What are environmentally sound ways to discard my Christmas tree after the holiday? I have responded to this question before. The answer is worth repeating.

For the nation's households that have no Christmas tree in the home, which in a normal year is about 20%, the question is irrelevant. For the multitude of families with an artificial tree that goes back into storage, the answer is easy. But even during 2020, millions of homes have been decorated with real Christmas trees. The burning question now is, where should the trees go when their job is done? The question has several ecologically gratifying answers.

One thing about living organisms is that they die. Of course, a Christmas tree is functionally dead before you take it home, unless you happen to get a rooted one you can plant in the backyard after Christmas. (In my experience, these do not die until the next summer.) At the end of yuletide, most people have to deal with a dead tree in the house. Although the 12 days of Christmas last through Jan. 5, some people say that if your Christmas tree is in the house past midnight Dec. 31, bad luck will haunt you in the coming year. You do not, however, have to be superstitious or a pagan to acknowledge that keeping in the house a tree that sheds highly flammable foliage, making it a potential tinderbox, might, in fact, be a bad idea.

So, you have a dead tree with needles littering the floor each time you jiggle it. Time to get the lights and ornaments off and the tree outside. Once the tree is lying on its side on the front porch, you can begin to consider your options. One ecologically sound approach is to drag the tree into an out-of-sight spot in the yard. If a discreet location is not possible, and the tree ends up in a spot where everyone can see it, tell your neighbors you are using it to create "wildlife habitat." Dead trees do, in fact, create wildlife habitat for wood-dwelling insects and fungi, and occasionally for amphibians, reptiles, birds and mammals, depending on the stage of decay, type of tree and its location. You are doing what you say, though the denizens of your wildlife habitat may not be obvious.
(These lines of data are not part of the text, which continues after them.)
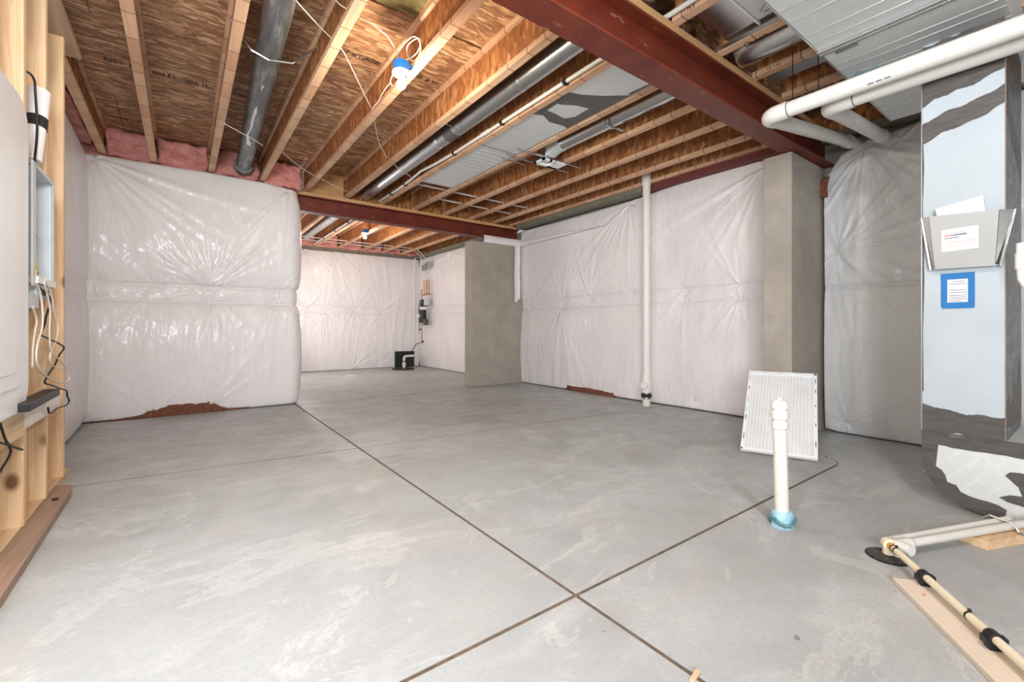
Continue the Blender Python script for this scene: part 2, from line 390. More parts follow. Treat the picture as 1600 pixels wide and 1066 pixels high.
# ------------------------------------------------------------------ SETTING
# floor: slab panels between sawn joints
fl = obj('floor', MB().box(-4, 4.9, -3.4, 10.4, -.16, -.0035), 'groove', kind='structure')
def J1(y): return 1.112
J3a, J3b = (3.50, -.055)        # thin joint: y = a + b*(x-1)
ys = [-3.4, 1.122, None, 5.90, 10.4]
def slab(poly):
    g = MB().prism([(x, y, -.05) for x, y in poly], (0, 0, .05))
    o = obj('slab', g, 'floor', fl); md = o.modifiers.new('bevel', 'BEVEL'); md.width = .0005; md.segments = 1; md.limit_method = 'ANGLE'
g1, g2 = .0085, .0035
L0, R0 = -3.9, 4.9
slab([(L0, -3.3), (1.112-g1, -3.3), (1.112-g1, 1.122-g1), (L0, 1.122-g1)])
slab([(1.112+g1, -3.3), (R0, -3.3), (R0, 1.122-g1), (1.112+g1, 1.122-g1)])
y3 = lambda x: 3.50-.085*(x-1.112) if x > 1.112 else 3.50-.10*(x-1.112)
slab([(L0, 1.122+g1), (1.112-g1, 1.122+g1), (1.112-g1, y3(1.11)-g2), (L0, y3(L0)-g2)])
slab([(1.112+g1, 1.122+g1), (R0, 1.122+g1), (R0, y3(R0)-g2), (1.112+g1, y3(1.112)-g2)])
slab([(L0, y3(L0)+g2), (1.112-g1, y3(1.11)+g2), (1.112-g1, 10.3), (L0, 10.3)])
slab([(1.112+g1, y3(1.112)+g2), (R0, y3(R0)+g2), (R0, 5.97-g2), (1.112+g1, 5.86-g2)])
slab([(1.112+g1, 5.86+g2), (R0, 5.97+g2), (R0, 10.3), (1.112+g1, 10.3)])
obj('joint_patch', MB().box(3.63, 4.88, 1.122-.012, 1.122+.012, -.01, .0002), 'floor', fl)
ck = MB()
cp_ = [(3.63, 1.122), (3.70, 1.150), (3.735, 1.195), (3.74, 1.225), (3.80, 1.245)]
for (xa_, ya_), (xb_, yb_) in zip(cp_[:-1], cp_[1:]):
    dx_, dy_ = (yb_-ya_)*.06, -(xb_-xa_)*.06
    ck.prism([(xa_-dx_, ya_-dy_, .0002), (xa_+dx_, ya_+dy_, .0002), (xb_+dx_*.6, yb_+dy_*.6, .0002), (xb_-dx_*.6, yb_-dy_*.6, .0002)], (0, 0, .0004))
for (xa_, ya_, xb_, yb_) in ((-.75, y3(-.75), 1.10, y3(1.10)), (1.125, y3(1.125), 4.68, y3(4.68)), (1.2, 5.8625, 4.4, 5.9596)):
    obj('joint_dirt', MB().prism([(xa_, ya_-.0035, -.001), (xb_, yb_-.0035, -.001), (xb_, yb_+.0035, -.001), (xa_, ya_+.0035, -.001)], (0, 0, .0013)), 'groove', fl)
obj('crack', ck, 'groove', fl, kind='stuff')
# walls
obj('wall_right', MB().box(4.78, 4.98, -3.4, 10.4, 0, 2.62), 'wallc', kind='structure')
obj('wall_back', MB().box(1.0, 4.78, 10.20, 10.4, 0, 2.62), 'wallc', kind='structure')
obj('wall_left', MB().box(-.98, -.84, 1.1, 6.06, 0, 2.62), 'wallc', kind='structure')
obj('wall_front', MB().box(-.98, 1.04, 6.06, 10.4, 0, 2.62), 'wallc', kind='structure')
obj('wall_far_left', MB().box(-4, -3.85, -3.4, 1.1, 0, 2.985), 'wallc', kind='structure')
obj('wall_corner', MB().box(-3.85, -.84, 1.0, 1.1, 0, 2.985), 'wallc', kind='structure')
obj('wall_behind', MB().box(-4, 4.98, -3.5, -3.4, 0, 2.985), 'wallc', kind='structure')
# ceiling: tongue and groove osb panels, long side across the joists
ce = obj('ceiling', MB().box(-4, 5.0, -3.5, 10.4, 3.005, 3.03), 'green', kind='structure')
yb = [-3.5, -2.12, -.90, .32, 1.54, 2.757, 3.977, 5.197, 6.417, 7.637, 8.857, 10.4]
for j in range(len(yb)-1):
    xs = [-4, -2.9, -.48, 1.94, 4.36, 5.0] if j % 2 else [-4, -1.7, .72, 3.14, 5.0]
    for i in range(len(xs)-1):
        gp = .0025
        y0_, y1_ = yb[j]+gp, yb[j+1]-gp
        if j == 4 and i in (1, 2): y1_ = yb[j+1]-.022
        obj('subfloor_panel', MB().box(xs[i]+gp, xs[i+1]-gp, y0_, y1_, ZT, 3.006), 'sub_l', ce)
obj('green_stain', MB().box(.80, 1.236, 2.30, 2.733, ZT-.0009, ZT-.0002), 'olive', ce, label='olive green stained panel edge')
rs_ = np.random.RandomState(8)
STAMPS = ((-.50, -.28, 4.52, .07), (-.19, .225, 4.52, .08), (.34, .45, 4.52, .07), (-.60, -.34, 5.72, .07), (.90, 1.23, 3.34, .07), (1.45, 1.72, 3.33, .07))
for (xa_, xb_, yy, hh) in STAMPS:
    g = MB(); x = xa_
    while x < xb_:
        w_ = rs_.uniform(.004, .014)
        if rs_.rand() < .75: a_ = rs_.uniform(0, hh*.4); g.box(x, x+w_, yy+a_, yy+hh-rs_.uniform(0, hh*.3), ZT-.0012, ZT-.0004)
        x += w_+rs_.uniform(.003, .010)
    obj('printed_stamp', g, 'stamp', ce, kind='stuff')
# rims that close the ceiling space
obj('trim_1', MB().box(4.70, 4.735, -3.4, 10.3, ZJ, ZT), 'rim', kind='structure')
obj('trim_2', MB().box(-.9, 1.2, 6.24, 6.27, ZJ, ZT), 'ply', kind='structure')
obj('trim_3', MB().box(1.1, 4.75, 10.2, 10.24, 2.62, ZT), 'ply', kind='structure')
obj('trim_4', MB().box(-.9, -.87, 1.1, 6.2, 2.62, ZT), 'rim', kind='structure')

# ------------------------------------------------------------------ STRUCTURE: piers, beams, joists
p1 = obj('concrete_pier', MB().box(4.05, 4.77, 1.575, 1.80, 0, 2.405), 'pier', bevel=.008)
tag(p1, 'tall grey concrete pier nearest the camera, behind the leaning white filter', 'pier')
p2 = obj('concrete_pier', MB().box(3.695, 4.77, 6.04, 6.275, 0, 2.33), 'pier', bevel=.01)
tag(p2, 'wide grey concrete pier at the far end, under the far red beam', 'pier')
def beam(y0, y1, x0, x1, zb, label):
    t = thing('steel_beam', label, 'beam', (x0, (y0+y1)/2, zb))
    yc = (y0+y1)/2
    obj('bottom_flange', MB().box(x0, x1, y0, y1, zb, zb+.014), 'steel', t, bevel=.002)
    obj('web', MB().box(x0, x1, yc-.005, yc+.005, zb+.014, 2.631), 'steel', t)
    obj('top_flange', MB().box(x0, x1, y0, y1, 2.631, 2.645), 'steel', t, bevel=.002)
    obj('nailer', MB().box(x0, x1, y0-.006, y1+.006, 2.645, ZJ), 'nailer', t, bevel=.002, label='pale wooden nailer bolted on top')
    return t
b1 = beam(1.497, 1.657, -3.8, 4.76, 2.408, 'dark red steel beam crossing overhead, resting on the near concrete pier')
b2 = beam(6.16, 6.30, .95, 4.72, 2.44, 'thin dark red steel beam at the far end, above the wide pier')
GJ = 'wooden I-joists under the floor above'
def joist(xr, y0, y1, label, fw=.06, stamp=None):
    """xr = right edge of the bottom flange"""
    xc = xr-fw/2
    t = thing('floor_joist', label, 'joist', (xc, (y0+y1)/2, ZJ), GJ)
    obj('bottom_flange', MB().box(xc-fw/2, xc+fw/2, y0, y1, ZJ, ZJ+.038), 'flange', t, bevel=.002)
    obj('web', MB().box(xc-.0055, xc+.0055, y0+.004, y1-.004, ZJ+.037, ZT-.037), 'web', t)
    obj('top_flange', MB().box(xc-fw/2, xc+fw/2, y0, y1, ZT-.038, ZT), 'flange', t, bevel=.002)
    return t
MAIN = [(-.612, 4.06, 'I-joist closest to the left plastic wall, just past the grey top plate'),
        (-.212, 1.66, 'second I-joist from the left wall, ending between two pink batts'),
        (.292, 1.66, 'third I-joist from the left wall, left of the grey mastic-coated round duct'),
        (.795, 1.66, 'I-joist just right of the mastic-coated round duct'),
        (1.300, 1.66, 'I-joist lit orange beside the blue lamp box, main bay'),
        (1.815, 1.66, 'I-joist along the left of the shiny round duct in mid ceiling'),
        (2.300, 1.66, 'I-joist with a white pipe clipped along its left flange, main bay'),
        (2.800, 1.66, 'I-joist along the right edge of the flat sheet metal panning, main bay'),
        (3.305, 1.66, 'I-joist just right of the duct boot with the white register, main bay'),
        (3.775, 1.66, 'third I-joist from the right wall in the main bay'),
        (4.225, 1.66, 'I-joist just left of the top of the tall white standpipe'),
        (4.580, 1.66, 'last I-joist lying along the top of the right plastic wall, main bay')]
JO = []
for k, (x, y0, lb) in enumerate(MAIN): JO.append(joist(x, y0, 6.235, lb))
FAR = [(1.80, 'far bay I-joist at the left, beside the edge of the bulged plastic wall'),
       (2.32, 'far bay I-joist with black pipe clips along its left side'),
       (2.79, 'far bay I-joist carrying the second lit bulb'),
       (3.31, 'far bay I-joist just right of the second lit bulb'),
       (3.78, 'far bay I-joist second from the right, above the pipe manifold corner'),
       (4.23, 'far bay I-joist closest to the right wall, above the wide pier')]
for x, lb in FAR: joist(x, 6.25, 10.19, lb)
NEAR = [(2.305, 'I-joist printed with black numbers between red beam and panning, near bay'),
        (2.790, 'I-joist stamped along the right of the dark sheet panning, near bay'),
        (3.260, 'I-joist stamped in black beside the mirror-bright round duct, near bay'),
        (3.720, 'near bay I-joist right above the elbow of the white vent pipes')]
NJ = []
for x, lb in NEAR: NJ.append(joist(x, -1.2, 1.495, lb))
text('print', 'TJI 110', .05, 'stamp', NJ[1], (2.772, 1.36, ZJ-.0012), (0, -1, 0), (1, 0, 0))
text('print', 'TJI 110', .03, 'stamp', NJ[2], (3.199, 1.40, ZJ+.006), (0, -1, 0), (0, 0, 1))
text('print', '1753', .034, 'stamp', NJ[0], (2.243, 1.42, ZJ+.004), (0, -1, 0), (0, 0, 1))
# blocking between joists on the far beam
GB = 'blocking panels over the far beam'
xs = [m_[0] for m_ in MAIN]
for i in range(4, 11):
    a, b_ = xs[i]+.003, xs[i+1]-.063
    if i == 4: lb, mt = 'plain plywood blocking panel right of the lamp joist, over the far beam', 'ply'
    else:
        lb = ['osb blocking panel behind the end of the shiny mid-ceiling round duct', 'osb blocking panel below the end of the flat sheet panning',
              'osb blocking panel between the panning joist and the register joist', 'osb blocking panel right of the register joist, over the far beam',
              'osb blocking panel third from right wall over the far beam', 'small osb blocking panel nearest the right wall over the far beam'][i-5]; mt = 'rim'
    if b_-a < .06: continue
    tag(obj('blocking_panel', MB().box(a, b_, 6.19, 6.21, ZJ, ZT), mt), lb, 'blocking', GB)

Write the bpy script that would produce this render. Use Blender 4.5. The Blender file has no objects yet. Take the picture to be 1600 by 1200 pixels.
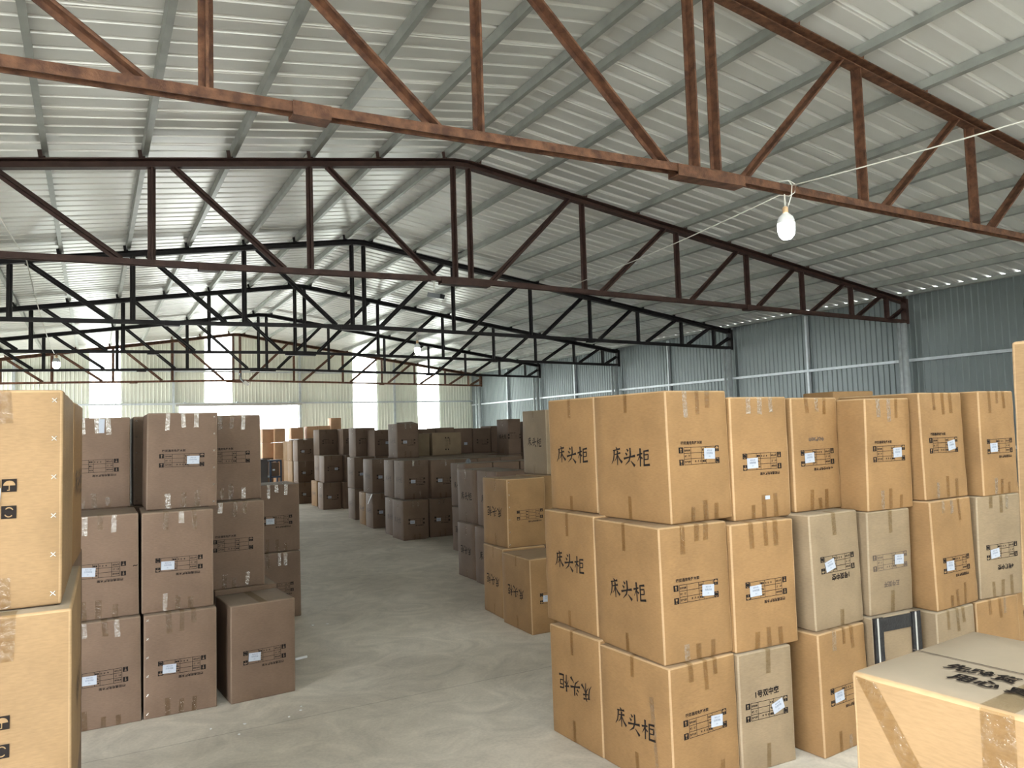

A second rationale for leaving the tree in your yard is to use the dry branches for building fires in a fireplace. Old Christmas trees make great fire starters. They crackle loudly, burn brightly and are aromatic. If your tree has been up for a week or more, you can probably start using the branches right away. Be advised that some organizations decry the idea of burning Christmas tree limbs in the fireplace because of safety concerns about creosote buildup. You may want to check into the potential hazards before taking my advice on how to start a fire.

Another approach is to throw the tree into your favorite fishing lake to create a habitat for fish. A friend who does this every year claims he catches more fish in that spot. He does not mention whether his hooks are snagged by tiny branches well into summer. But whether better fishing is the result or not, I cannot see any environmental harm in discarding old Christmas trees in a river or lake.

One popular solution many communities use for Christmas tree disposal is to consolidate discarded ones into a giant heap of pine, fir and spruce in a designated area. The trees are then ground into mulch for landscaping around town. Finally, a really simple option exists for people who live in a community where trash pickup includes removal of vegetation. Haul the tree to the curb and forget about it. Whichever of these options you choose, you can close out the holiday season with the assurance of having been environmentally responsible with regard to your Christmas tree. Happy holidays!